Has he asked me out before? Yes, and we've had fun.

No, he's not dating others -If that were the case, our family/work/friend-grapevine would have informed me of that the moment he got back in town.

And you, Gina, are quite right when you say that J and I are not fully communicating.

I beleive that part of the reason why we aren't communicating very well is because:

(A)Though we spent a lot of time together growing up, as actual adults we haven't spent vast amounts of time together, let alone spent it talking about "real life" stuff.

(B) That we still think of each other in that weird, kid-kind of way.

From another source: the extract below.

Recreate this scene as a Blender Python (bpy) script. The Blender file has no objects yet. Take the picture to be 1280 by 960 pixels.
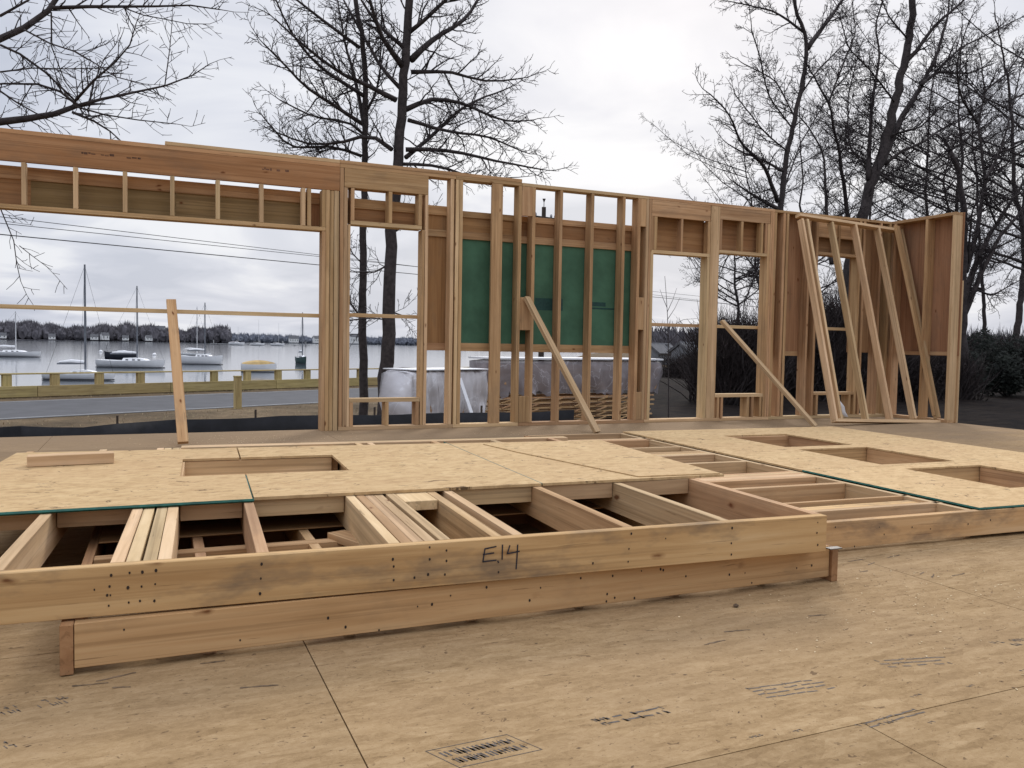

And, as you mentioned, I AM afraid that I will scare him off.

The initial conversation that he and I had a week and a half ago, where we talked about "responsibility for people's feelings" and "decision making" etc., was one of the hardest converstaions I have EVER had...let alone with Him.

It's taken me so long to be able to even "act like an adult" rather than falling into my own trap of acting like a dorky 8th grader, that it's difficult to talk with him about how I feel.

J. is an exceptionally reserved person period, so it's not the easiest thing in the world to be like..."Sooo, J., even though I've thought for years that the sun rises and sets with you, I'm rather beyond all that now...and you continuing to 'mack' on me causes me to think that you want to have a relationship with me."

I've said to myself over and over again (and still repeat this mantra a little too regularly): J's not at all stupid. He knows how I've always felt...He wouldn't do this stuff with me if he didn't mean it, because he knows how I feel...And that it's not fair to me to do that...And he supposedly doesn't want to hurt me. AND ALSO if it was simply sex that he wanted from me (like the male stereotype supposedly always does)he would have done that by now. Right?

My mother keeps telling me that this is J's way of going slow, and getting to know the grownup me.

My best friend keeps telling me that I need to throw him down and have my way with him so that THEN I will finally know SOMETHING, anything... if only just to 'kill the mystery'.

I asked J a week and a half ago what it is that makes him want to spend time with me, besides our decades old friendship and mutual interests... If he just loves 'to get his attention-well filled by me' for a little while. If it's just the comfort of an old friend. What??

He said he enjoys spending time with me, that he likes me a lot, cares about me very much, we have tons of things in common, and that we've always had 'this serious chemistry thing'.

So, was that an answer? If it was, why am I still so confused?

And what was up with what happened 2 days ago on Tuesday night (which ,as you and I know, I HAD to give the blow-by-blow report on)??? Sometimes he makes so frustrated (in myriad ways) I almost want to hit him. Not that I ever would, and not that I think that violence is an answer... I just don't know, and it's makingme crazy. My work life is suffering, as is my family life.

I'm supposedly, according to my friends, so insightful about relationships... yet I so mirror the old adage that I'll paraphrase "I can give great advice, but I can't seem follow it."

So...what do you think?


iVillage Member
Registered: 05-20-2003
Fri, 02-20-2004 - 5:50pm


O.k. he is not seeing anyone. So why aren't you two dating regularly?

'He said he enjoys spending time with me, that he likes me a lot, cares about me very much, we have tons of things in common, and that we've always had 'this serious chemistry thing'.

And how did you respond? Did you take advantage of the opportunity to ask him what he wants to do with the great chemistry?

It comes down to this: It shouldn't be this hard. Either you guys click and date or you don't. What you are going through with the analyzing and mystery is where you should be after your first meeting or first date, not after years of knowing each other.

What about his past girlfriends? Do you think it was awkward and vague with them? Do you think they were left to analyze his moves after they spent time with him?